When it comes to adult beverages, beer usually stands on its own. Already strongly flavored with hops and malt, most drinkers would not even think that their beers need any additional flavorings. However, to some mixologists, beer is a versatile canvas where they can work their magic. Beer-based spritz cocktails take this beloved beverage and infuse it with a medley of ingredients, creating refreshing, effervescent, and flavor-packed concoctions that are perfect for a sunny afternoon or a lively gathering with friends.

Before we go any further though, let's discuss the concept of spritz. Italian in origin, a spritz is a wine-based cocktail that incorporates Italian sparkling wine, amaro liqueur, and soda water. The sweetness of the sparkling wine provides a counterbalance against the bitterness of the amaro, making the spritz a very popular summer cocktail. By replacing sparkling wine with beer, it makes the drink more accessible, easier to drink, and just plain fun.

Making beer spritz cocktails

To make the most basic beer spritz, you need some light-tasting beer — such as Miller High-Life or Bud Light — and some amaro liqueur, a syrupy and bitter liqueur of which Aperol and Campari are prime examples. Instead of light beers, you can also use a fruit-forward beer such as Schofferhofer, a grapefruit-flavored German wheat beer. Pour a small measure of Aperol into the bottom of an ice-cold pint glass, then top it with beer. Stir to mix, and garnish with an orange or grapefruit wedge, and enjoy.

Another way to create a spritz cocktail with beer is based on the radler — a Bavarian shandy that mixes light beer with carbonated citrus soda or sparkling lemonade. You can create a radler on your own, but there are also many radler- style beers created by craft brewers. To make a radler-based cocktail, mix light beer, sparkling lemonade or citrus soda, and Aperol in an ice-cold glass, before stirring to combine. The result is a light, beer-based cocktail that is light in alcohol and high in flavor.

Other beer cocktails to try

Although you may not hear about them often, there is actually a family of cocktails that are beer-based. One of the most well-known is probably Michelada, a savory mix of Mexican beer, tomato juice, hot sauce, Worcestershire sauce, and lime juice. It is often served in a chili-salt-rimmed glass. Optional ingredients and seasonings include clam juice, Old Bay seasoning, chili powder, and celery salt for the rim.

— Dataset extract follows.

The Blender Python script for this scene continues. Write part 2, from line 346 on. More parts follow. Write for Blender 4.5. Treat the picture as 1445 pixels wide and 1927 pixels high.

Another beer-based cocktail, which also happens to be one of the earliest ones invented, is the Black Velvet. Said to have been created in 1861, this drink combines dark stout beer with champagne, served in a tall champagne glass or wine goblet. The champagne cuts through the heaviness of the stout and brings some sweetness to balance out the stout's characteristic bitterness. Finally, there is also the stout-based black and tan, which layers light-colored lager with stout to create a two-layer drink. Just be sure to call it a half-and-half if you're in Ireland where the term "black and tan" might be justifiably offensive.